• [Brief] Tell how many lines contain the word "recreates". Reply with the number only.

• [Records for this exercise]
╔══

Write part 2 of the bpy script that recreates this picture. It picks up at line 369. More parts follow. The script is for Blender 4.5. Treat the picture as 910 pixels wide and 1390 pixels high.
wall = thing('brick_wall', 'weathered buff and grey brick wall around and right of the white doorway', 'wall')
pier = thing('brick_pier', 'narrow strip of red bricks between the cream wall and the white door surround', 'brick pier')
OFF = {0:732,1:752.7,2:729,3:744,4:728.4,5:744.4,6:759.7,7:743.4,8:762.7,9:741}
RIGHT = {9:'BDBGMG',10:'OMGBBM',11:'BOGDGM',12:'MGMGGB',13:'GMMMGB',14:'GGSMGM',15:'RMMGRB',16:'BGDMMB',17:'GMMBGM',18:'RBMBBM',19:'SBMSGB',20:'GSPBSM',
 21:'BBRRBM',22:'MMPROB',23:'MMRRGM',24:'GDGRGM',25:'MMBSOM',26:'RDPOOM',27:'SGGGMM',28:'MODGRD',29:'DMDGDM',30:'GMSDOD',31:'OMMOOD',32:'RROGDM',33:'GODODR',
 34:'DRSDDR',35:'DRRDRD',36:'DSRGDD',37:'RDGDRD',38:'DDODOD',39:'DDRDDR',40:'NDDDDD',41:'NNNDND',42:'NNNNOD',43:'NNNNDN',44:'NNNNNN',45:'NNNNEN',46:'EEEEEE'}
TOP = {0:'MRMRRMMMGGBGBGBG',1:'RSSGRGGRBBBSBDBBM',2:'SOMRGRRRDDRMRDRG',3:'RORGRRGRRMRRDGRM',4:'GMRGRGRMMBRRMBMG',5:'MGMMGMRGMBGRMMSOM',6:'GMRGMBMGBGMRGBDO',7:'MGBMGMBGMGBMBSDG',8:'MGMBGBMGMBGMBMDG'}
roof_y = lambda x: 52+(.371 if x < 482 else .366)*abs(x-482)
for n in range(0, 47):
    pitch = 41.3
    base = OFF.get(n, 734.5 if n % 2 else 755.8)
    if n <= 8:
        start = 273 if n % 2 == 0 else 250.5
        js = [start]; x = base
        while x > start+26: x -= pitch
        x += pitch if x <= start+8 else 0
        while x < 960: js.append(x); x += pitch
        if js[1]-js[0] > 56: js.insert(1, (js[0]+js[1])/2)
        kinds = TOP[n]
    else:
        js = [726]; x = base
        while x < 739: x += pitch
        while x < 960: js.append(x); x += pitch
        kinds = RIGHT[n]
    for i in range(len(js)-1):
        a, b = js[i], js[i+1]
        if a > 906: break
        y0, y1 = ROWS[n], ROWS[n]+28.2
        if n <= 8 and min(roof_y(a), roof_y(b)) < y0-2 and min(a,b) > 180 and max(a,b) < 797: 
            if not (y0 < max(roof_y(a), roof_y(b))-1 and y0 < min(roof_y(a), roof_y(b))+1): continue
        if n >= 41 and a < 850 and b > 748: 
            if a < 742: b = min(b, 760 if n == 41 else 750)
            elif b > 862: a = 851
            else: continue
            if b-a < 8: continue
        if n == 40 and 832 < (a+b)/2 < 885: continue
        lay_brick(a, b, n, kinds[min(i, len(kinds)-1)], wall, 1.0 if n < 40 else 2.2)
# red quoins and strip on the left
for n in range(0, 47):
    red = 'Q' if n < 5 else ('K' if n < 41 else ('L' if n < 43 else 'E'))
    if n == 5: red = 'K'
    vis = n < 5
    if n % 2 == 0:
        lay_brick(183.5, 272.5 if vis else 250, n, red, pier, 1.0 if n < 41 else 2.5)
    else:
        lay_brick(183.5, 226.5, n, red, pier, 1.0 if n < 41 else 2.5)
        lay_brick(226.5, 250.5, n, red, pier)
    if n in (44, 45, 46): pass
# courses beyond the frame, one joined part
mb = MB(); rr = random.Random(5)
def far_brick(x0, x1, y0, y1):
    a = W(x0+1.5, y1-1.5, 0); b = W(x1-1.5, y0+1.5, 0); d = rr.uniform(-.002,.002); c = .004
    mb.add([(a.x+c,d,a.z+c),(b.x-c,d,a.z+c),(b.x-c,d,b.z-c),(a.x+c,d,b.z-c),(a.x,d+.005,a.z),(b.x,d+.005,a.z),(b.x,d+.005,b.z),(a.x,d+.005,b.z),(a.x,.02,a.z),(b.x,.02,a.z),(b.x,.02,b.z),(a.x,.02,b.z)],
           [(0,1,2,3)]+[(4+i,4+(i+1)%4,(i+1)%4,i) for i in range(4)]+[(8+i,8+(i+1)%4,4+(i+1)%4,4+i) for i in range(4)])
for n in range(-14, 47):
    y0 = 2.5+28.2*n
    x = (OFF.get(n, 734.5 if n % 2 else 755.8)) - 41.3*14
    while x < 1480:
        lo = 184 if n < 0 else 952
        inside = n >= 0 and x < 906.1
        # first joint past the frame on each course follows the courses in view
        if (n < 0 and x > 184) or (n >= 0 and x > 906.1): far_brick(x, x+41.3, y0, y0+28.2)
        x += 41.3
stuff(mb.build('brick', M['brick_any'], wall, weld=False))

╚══
╔══

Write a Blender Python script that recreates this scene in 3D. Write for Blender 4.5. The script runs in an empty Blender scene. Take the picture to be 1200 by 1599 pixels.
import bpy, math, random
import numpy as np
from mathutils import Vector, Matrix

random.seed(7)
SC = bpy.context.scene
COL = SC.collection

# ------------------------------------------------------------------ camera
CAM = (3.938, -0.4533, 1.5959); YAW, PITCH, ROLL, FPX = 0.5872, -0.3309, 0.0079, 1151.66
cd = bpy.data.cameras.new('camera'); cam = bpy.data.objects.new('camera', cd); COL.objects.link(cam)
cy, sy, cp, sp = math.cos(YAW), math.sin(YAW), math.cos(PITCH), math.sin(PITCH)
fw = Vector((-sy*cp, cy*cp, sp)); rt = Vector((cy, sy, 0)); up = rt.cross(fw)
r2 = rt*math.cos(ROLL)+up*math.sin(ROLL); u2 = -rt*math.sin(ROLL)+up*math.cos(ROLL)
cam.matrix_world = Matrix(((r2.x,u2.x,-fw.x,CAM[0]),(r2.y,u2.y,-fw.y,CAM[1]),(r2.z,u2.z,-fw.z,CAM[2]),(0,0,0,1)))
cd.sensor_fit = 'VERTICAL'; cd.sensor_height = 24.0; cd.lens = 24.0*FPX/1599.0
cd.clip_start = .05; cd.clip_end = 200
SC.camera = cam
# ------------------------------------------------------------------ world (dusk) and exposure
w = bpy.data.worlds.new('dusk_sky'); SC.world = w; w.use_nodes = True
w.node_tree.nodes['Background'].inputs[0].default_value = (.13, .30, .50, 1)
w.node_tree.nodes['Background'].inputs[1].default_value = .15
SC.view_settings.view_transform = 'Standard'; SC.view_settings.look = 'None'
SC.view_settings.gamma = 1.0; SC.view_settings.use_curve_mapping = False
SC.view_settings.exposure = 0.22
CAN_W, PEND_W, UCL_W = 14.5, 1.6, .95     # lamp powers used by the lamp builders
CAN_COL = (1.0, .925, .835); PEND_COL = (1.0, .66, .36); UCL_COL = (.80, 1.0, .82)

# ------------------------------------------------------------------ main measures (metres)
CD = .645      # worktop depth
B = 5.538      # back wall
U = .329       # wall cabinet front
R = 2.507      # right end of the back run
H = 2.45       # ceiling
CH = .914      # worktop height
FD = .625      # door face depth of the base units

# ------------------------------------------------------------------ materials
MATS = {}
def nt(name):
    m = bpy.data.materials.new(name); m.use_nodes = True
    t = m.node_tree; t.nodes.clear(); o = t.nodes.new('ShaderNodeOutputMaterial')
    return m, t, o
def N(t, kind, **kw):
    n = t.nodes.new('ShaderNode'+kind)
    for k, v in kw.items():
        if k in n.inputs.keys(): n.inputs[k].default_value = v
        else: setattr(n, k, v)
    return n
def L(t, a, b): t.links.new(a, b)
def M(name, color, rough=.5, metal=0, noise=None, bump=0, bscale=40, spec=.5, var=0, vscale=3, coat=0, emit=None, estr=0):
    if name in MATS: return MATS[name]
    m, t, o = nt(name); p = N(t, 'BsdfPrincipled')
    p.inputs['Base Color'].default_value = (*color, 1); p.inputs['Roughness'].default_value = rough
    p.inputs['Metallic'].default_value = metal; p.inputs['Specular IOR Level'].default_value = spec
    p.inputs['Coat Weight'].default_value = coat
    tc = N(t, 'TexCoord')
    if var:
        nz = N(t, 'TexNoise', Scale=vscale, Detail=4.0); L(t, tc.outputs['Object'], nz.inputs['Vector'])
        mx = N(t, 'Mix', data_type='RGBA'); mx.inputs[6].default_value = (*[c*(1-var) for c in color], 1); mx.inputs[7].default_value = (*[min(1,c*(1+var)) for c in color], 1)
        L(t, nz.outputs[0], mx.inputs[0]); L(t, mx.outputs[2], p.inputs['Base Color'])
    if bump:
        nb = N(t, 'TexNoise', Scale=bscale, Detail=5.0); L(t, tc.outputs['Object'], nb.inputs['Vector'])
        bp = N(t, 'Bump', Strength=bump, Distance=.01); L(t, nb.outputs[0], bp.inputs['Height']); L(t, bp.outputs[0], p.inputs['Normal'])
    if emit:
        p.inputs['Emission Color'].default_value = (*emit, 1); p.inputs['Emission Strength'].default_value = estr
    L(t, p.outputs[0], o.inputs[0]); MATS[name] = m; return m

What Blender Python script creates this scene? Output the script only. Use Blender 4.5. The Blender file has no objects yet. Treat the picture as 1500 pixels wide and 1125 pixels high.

╚══
╔══

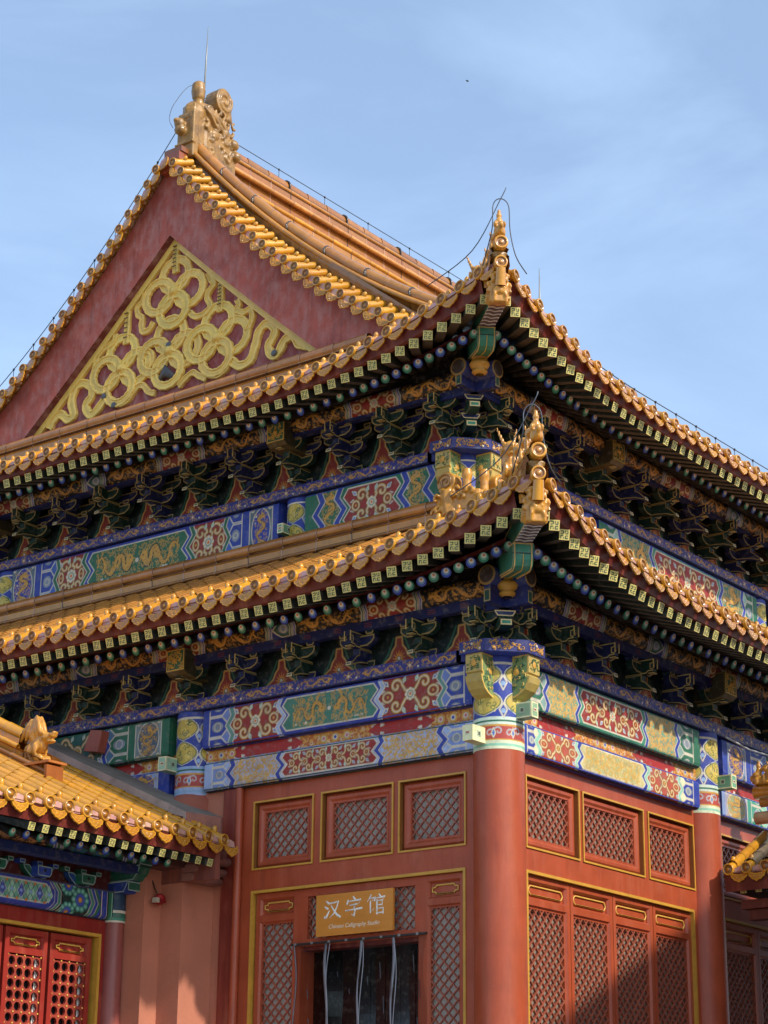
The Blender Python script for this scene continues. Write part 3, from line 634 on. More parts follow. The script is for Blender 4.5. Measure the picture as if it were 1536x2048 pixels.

╚══

• [Exercise solution] 2